By  Cindy Wooden, Catholic News Service
  • November 1, 2011

VATICAN CITY - The feast of All Saints calls on Catholics to see the church as the communion of saints -- as Christ meant it to be -- and not to focus on it as an earthly institution with members who sometimes sin, Pope Benedict XVI said.

"We are called to see the church, not in its temporal and human aspect, marked by fragility, but as Christ wanted it, that is, as the communion of saints," the Pope said Nov. 1 before reciting the Angelus for the feast of All Saints.

The holy men and women who lived throughout history -- whether or not they were canonized -- demonstrate there are different paths to holiness, but they all have one thing in common: "following Christ and conforming oneself to him," the Pope said.

The feasts of All Saints and All Souls Nov. 1 and 2 are annual reminders to Christians that God calls them to be holy and to be with him in heaven along with their loved ones who have died, he said.

The practice of visiting cemeteries Nov. 2 and bringing flowers to the graves of loved ones "preserves our bonds of affection with those who have loved us in this life," but also is a reminder that earthly life leads to life beyond the grave, he said.

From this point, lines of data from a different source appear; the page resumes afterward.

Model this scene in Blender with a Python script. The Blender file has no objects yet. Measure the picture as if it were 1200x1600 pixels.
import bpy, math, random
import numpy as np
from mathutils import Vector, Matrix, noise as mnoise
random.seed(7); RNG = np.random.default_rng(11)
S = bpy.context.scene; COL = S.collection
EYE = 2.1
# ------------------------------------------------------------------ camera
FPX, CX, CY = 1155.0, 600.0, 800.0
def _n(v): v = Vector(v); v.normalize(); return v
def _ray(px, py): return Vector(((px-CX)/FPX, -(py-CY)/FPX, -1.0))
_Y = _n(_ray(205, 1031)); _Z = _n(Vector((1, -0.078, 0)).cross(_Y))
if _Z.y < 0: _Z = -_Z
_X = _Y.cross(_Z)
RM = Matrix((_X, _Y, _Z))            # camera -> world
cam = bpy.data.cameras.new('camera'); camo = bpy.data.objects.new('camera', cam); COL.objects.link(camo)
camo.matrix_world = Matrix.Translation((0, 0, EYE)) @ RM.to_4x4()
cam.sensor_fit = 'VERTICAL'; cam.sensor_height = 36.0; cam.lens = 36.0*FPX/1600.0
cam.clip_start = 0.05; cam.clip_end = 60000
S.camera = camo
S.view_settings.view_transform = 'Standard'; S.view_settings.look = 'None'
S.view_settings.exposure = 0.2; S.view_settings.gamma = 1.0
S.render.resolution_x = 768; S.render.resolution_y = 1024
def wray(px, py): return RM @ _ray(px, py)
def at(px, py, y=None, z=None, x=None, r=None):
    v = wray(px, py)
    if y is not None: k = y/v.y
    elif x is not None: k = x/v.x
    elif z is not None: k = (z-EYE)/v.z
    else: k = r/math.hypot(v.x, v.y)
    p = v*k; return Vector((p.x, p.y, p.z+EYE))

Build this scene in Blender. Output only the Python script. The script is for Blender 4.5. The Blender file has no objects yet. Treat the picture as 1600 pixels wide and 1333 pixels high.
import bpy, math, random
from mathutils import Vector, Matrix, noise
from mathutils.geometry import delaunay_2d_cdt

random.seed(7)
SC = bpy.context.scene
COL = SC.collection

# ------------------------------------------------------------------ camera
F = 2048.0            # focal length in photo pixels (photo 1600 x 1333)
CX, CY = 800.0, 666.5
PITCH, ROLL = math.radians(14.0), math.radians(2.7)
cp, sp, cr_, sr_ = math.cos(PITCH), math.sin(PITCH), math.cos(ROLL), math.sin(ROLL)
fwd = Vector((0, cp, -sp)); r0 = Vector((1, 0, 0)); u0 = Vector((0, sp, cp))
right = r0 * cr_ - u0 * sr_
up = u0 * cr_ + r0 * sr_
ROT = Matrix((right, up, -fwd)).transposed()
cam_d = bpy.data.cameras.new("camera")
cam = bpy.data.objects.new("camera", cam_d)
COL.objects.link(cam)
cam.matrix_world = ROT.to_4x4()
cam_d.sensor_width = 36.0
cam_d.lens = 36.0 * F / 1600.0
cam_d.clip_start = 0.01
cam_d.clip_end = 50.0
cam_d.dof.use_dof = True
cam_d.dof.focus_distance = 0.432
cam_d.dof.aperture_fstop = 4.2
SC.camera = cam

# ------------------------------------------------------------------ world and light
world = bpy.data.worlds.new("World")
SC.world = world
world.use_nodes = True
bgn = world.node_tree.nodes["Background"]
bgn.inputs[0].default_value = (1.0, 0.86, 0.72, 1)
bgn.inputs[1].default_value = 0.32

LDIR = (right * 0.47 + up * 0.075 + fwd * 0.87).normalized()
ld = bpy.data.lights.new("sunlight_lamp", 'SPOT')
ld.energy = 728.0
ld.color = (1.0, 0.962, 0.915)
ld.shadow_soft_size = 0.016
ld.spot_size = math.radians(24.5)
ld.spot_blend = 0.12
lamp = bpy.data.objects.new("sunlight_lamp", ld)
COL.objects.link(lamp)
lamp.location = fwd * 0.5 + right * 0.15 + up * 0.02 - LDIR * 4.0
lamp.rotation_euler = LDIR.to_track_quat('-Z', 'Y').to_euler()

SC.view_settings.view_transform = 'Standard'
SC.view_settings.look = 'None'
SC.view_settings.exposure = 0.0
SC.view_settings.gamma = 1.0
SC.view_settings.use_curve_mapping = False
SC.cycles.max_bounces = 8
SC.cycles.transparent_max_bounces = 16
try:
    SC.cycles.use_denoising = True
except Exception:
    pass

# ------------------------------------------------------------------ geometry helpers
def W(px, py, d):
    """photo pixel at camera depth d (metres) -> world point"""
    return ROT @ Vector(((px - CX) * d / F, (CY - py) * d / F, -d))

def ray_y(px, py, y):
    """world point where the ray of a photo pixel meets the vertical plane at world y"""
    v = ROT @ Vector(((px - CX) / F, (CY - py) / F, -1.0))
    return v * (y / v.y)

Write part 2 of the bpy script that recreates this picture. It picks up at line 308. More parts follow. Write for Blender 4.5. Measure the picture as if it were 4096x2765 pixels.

While it is natural to mourn loved ones who have died or to be sad at the thought of dying and leaving loved ones behind, the pope said, "the object of our hope, in fact, is to rejoice in the presence of God for eternity."

Before the Angelus, hundreds of Romans participated in the annual 10-kilometer Race of the Saints. The Pope told the runners, "St. Paul would say that life is a race toward holiness; you have given us a good example."